◆ **The task**:
Output all the material that follows, exactly as given.
-- Start of Source material --
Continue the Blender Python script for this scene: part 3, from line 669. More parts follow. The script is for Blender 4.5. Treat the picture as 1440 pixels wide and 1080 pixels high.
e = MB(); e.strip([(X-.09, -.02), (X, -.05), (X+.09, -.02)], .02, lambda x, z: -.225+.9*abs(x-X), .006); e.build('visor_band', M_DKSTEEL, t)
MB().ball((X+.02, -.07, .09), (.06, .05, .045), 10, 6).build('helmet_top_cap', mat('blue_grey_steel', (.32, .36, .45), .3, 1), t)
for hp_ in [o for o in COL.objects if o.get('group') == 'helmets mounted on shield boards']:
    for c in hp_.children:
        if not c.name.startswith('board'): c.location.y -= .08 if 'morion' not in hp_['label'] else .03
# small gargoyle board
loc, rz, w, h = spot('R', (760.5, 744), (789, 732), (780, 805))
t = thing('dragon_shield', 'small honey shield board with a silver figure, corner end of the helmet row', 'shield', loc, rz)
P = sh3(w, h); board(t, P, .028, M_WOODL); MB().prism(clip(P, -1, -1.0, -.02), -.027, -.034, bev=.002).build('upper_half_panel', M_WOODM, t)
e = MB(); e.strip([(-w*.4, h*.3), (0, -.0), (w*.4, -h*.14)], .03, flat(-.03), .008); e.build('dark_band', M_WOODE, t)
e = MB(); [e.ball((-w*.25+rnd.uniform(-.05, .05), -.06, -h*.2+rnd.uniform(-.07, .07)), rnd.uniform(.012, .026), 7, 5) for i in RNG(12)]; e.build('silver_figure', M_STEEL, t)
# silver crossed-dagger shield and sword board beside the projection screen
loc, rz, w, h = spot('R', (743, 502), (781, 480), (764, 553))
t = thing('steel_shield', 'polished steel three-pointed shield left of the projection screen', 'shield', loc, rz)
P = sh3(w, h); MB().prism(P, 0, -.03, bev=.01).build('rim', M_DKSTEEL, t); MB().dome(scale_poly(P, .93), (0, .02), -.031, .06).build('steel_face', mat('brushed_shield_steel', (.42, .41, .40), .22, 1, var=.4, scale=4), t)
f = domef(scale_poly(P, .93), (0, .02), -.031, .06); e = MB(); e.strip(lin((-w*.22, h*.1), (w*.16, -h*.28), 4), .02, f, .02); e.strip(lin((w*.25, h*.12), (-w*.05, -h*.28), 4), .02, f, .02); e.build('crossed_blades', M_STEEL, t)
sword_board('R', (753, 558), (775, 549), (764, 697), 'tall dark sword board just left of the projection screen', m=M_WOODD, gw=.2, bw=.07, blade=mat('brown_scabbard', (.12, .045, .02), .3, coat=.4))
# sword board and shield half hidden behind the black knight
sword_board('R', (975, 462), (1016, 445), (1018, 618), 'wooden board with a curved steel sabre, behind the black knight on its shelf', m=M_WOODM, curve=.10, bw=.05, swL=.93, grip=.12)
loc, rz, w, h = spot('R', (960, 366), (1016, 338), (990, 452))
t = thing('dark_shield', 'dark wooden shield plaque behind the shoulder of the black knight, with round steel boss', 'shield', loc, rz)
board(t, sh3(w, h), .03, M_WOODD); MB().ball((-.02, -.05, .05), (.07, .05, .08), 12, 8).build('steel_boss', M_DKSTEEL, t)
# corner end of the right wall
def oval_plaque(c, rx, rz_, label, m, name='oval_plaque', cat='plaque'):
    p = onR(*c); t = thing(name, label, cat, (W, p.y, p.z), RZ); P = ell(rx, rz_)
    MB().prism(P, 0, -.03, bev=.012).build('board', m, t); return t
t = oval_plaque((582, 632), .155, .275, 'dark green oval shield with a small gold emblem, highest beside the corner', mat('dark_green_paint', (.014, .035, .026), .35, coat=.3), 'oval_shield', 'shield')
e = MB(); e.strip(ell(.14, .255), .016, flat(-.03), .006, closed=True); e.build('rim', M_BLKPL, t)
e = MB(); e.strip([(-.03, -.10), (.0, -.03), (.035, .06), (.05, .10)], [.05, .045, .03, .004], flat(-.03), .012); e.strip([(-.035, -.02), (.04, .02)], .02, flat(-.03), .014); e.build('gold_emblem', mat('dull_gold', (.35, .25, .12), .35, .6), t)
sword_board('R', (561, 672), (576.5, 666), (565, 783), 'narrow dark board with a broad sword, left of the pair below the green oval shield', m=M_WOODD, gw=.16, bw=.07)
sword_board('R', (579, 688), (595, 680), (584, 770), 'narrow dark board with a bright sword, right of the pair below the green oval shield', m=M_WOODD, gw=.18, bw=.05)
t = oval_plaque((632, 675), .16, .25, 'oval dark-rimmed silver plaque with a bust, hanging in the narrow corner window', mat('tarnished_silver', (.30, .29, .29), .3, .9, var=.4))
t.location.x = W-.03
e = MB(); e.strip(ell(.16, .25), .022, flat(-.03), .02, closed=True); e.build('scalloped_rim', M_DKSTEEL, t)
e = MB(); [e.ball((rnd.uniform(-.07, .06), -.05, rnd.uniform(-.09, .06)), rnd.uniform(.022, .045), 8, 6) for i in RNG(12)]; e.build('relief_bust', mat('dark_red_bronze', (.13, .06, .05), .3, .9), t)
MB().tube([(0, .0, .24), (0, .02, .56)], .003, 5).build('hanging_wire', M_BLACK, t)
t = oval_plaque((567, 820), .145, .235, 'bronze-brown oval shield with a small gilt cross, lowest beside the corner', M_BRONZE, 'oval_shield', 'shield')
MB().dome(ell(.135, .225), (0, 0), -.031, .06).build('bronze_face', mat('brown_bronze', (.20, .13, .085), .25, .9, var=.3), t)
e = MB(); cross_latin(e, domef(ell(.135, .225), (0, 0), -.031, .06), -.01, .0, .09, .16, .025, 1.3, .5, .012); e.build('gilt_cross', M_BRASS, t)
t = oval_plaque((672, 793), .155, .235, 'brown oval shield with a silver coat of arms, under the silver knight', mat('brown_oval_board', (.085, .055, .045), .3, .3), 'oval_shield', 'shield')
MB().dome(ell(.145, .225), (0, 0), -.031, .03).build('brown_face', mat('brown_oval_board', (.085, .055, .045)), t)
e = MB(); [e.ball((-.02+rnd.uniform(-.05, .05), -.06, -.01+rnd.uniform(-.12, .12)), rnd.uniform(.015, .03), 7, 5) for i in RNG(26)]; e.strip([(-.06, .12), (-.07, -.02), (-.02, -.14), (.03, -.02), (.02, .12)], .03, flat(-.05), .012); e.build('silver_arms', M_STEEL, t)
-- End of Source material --
◆ **Output below**:
Continue the Blender Python script for this scene: part 3, from line 669. More parts follow. The script is for Blender 4.5. Treat the picture as 1440 pixels wide and 1080 pixels high.
e = MB(); e.strip([(X-.09, -.02), (X, -.05), (X+.09, -.02)], .02, lambda x, z: -.225+.9*abs(x-X), .006); e.build('visor_band', M_DKSTEEL, t)
MB().ball((X+.02, -.07, .09), (.06, .05, .045), 10, 6).build('helmet_top_cap', mat('blue_grey_steel', (.32, .36, .45), .3, 1), t)
for hp_ in [o for o in COL.objects if o.get('group') == 'helmets mounted on shield boards']:
    for c in hp_.children:
        if not c.name.startswith('board'): c.location.y -= .08 if 'morion' not in hp_['label'] else .03
# small gargoyle board
loc, rz, w, h = spot('R', (760.5, 744), (789, 732), (780, 805))
t = thing('dragon_shield', 'small honey shield board with a silver figure, corner end of the helmet row', 'shield', loc, rz)
P = sh3(w, h); board(t, P, .028, M_WOODL); MB().prism(clip(P, -1, -1.0, -.02), -.027, -.034, bev=.002).build('upper_half_panel', M_WOODM, t)
e = MB(); e.strip([(-w*.4, h*.3), (0, -.0), (w*.4, -h*.14)], .03, flat(-.03), .008); e.build('dark_band', M_WOODE, t)
e = MB(); [e.ball((-w*.25+rnd.uniform(-.05, .05), -.06, -h*.2+rnd.uniform(-.07, .07)), rnd.uniform(.012, .026), 7, 5) for i in RNG(12)]; e.build('silver_figure', M_STEEL, t)
# silver crossed-dagger shield and sword board beside the projection screen
loc, rz, w, h = spot('R', (743, 502), (781, 480), (764, 553))
t = thing('steel_shield', 'polished steel three-pointed shield left of the projection screen', 'shield', loc, rz)
P = sh3(w, h); MB().prism(P, 0, -.03, bev=.01).build('rim', M_DKSTEEL, t); MB().dome(scale_poly(P, .93), (0, .02), -.031, .06).build('steel_face', mat('brushed_shield_steel', (.42, .41, .40), .22, 1, var=.4, scale=4), t)
f = domef(scale_poly(P, .93), (0, .02), -.031, .06); e = MB(); e.strip(lin((-w*.22, h*.1), (w*.16, -h*.28), 4), .02, f, .02); e.strip(lin((w*.25, h*.12), (-w*.05, -h*.28), 4), .02, f, .02); e.build('crossed_blades', M_STEEL, t)
sword_board('R', (753, 558), (775, 549), (764, 697), 'tall dark sword board just left of the projection screen', m=M_WOODD, gw=.2, bw=.07, blade=mat('brown_scabbard', (.12, .045, .02), .3, coat=.4))
# sword board and shield half hidden behind the black knight
sword_board('R', (975, 462), (1016, 445), (1018, 618), 'wooden board with a curved steel sabre, behind the black knight on its shelf', m=M_WOODM, curve=.10, bw=.05, swL=.93, grip=.12)
loc, rz, w, h = spot('R', (960, 366), (1016, 338), (990, 452))
t = thing('dark_shield', 'dark wooden shield plaque behind the shoulder of the black knight, with round steel boss', 'shield', loc, rz)
board(t, sh3(w, h), .03, M_WOODD); MB().ball((-.02, -.05, .05), (.07, .05, .08), 12, 8).build('steel_boss', M_DKSTEEL, t)
# corner end of the right wall
def oval_plaque(c, rx, rz_, label, m, name='oval_plaque', cat='plaque'):
    p = onR(*c); t = thing(name, label, cat, (W, p.y, p.z), RZ); P = ell(rx, rz_)
    MB().prism(P, 0, -.03, bev=.012).build('board', m, t); return t
t = oval_plaque((582, 632), .155, .275, 'dark green oval shield with a small gold emblem, highest beside the corner', mat('dark_green_paint', (.014, .035, .026), .35, coat=.3), 'oval_shield', 'shield')
e = MB(); e.strip(ell(.14, .255), .016, flat(-.03), .006, closed=True); e.build('rim', M_BLKPL, t)
e = MB(); e.strip([(-.03, -.10), (.0, -.03), (.035, .06), (.05, .10)], [.05, .045, .03, .004], flat(-.03), .012); e.strip([(-.035, -.02), (.04, .02)], .02, flat(-.03), .014); e.build('gold_emblem', mat('dull_gold', (.35, .25, .12), .35, .6), t)
sword_board('R', (561, 672), (576.5, 666), (565, 783), 'narrow dark board with a broad sword, left of the pair below the green oval shield', m=M_WOODD, gw=.16, bw=.07)
sword_board('R', (579, 688), (595, 680), (584, 770), 'narrow dark board with a bright sword, right of the pair below the green oval shield', m=M_WOODD, gw=.18, bw=.05)
t = oval_plaque((632, 675), .16, .25, 'oval dark-rimmed silver plaque with a bust, hanging in the narrow corner window', mat('tarnished_silver', (.30, .29, .29), .3, .9, var=.4))
t.location.x = W-.03
e = MB(); e.strip(ell(.16, .25), .022, flat(-.03), .02, closed=True); e.build('scalloped_rim', M_DKSTEEL, t)
e = MB(); [e.ball((rnd.uniform(-.07, .06), -.05, rnd.uniform(-.09, .06)), rnd.uniform(.022, .045), 8, 6) for i in RNG(12)]; e.build('relief_bust', mat('dark_red_bronze', (.13, .06, .05), .3, .9), t)
MB().tube([(0, .0, .24), (0, .02, .56)], .003, 5).build('hanging_wire', M_BLACK, t)
t = oval_plaque((567, 820), .145, .235, 'bronze-brown oval shield with a small gilt cross, lowest beside the corner', M_BRONZE, 'oval_shield', 'shield')
MB().dome(ell(.135, .225), (0, 0), -.031, .06).build('bronze_face', mat('brown_bronze', (.20, .13, .085), .25, .9, var=.3), t)
e = MB(); cross_latin(e, domef(ell(.135, .225), (0, 0), -.031, .06), -.01, .0, .09, .16, .025, 1.3, .5, .012); e.build('gilt_cross', M_BRASS, t)
t = oval_plaque((672, 793), .155, .235, 'brown oval shield with a silver coat of arms, under the silver knight', mat('brown_oval_board', (.085, .055, .045), .3, .3), 'oval_shield', 'shield')
MB().dome(ell(.145, .225), (0, 0), -.031, .03).build('brown_face', mat('brown_oval_board', (.085, .055, .045)), t)
e = MB(); [e.ball((-.02+rnd.uniform(-.05, .05), -.06, -.01+rnd.uniform(-.12, .12)), rnd.uniform(.015, .03), 7, 5) for i in RNG(26)]; e.strip([(-.06, .12), (-.07, -.02), (-.02, -.14), (.03, -.02), (.02, .12)], .03, flat(-.05), .012); e.build('silver_arms', M_STEEL, t)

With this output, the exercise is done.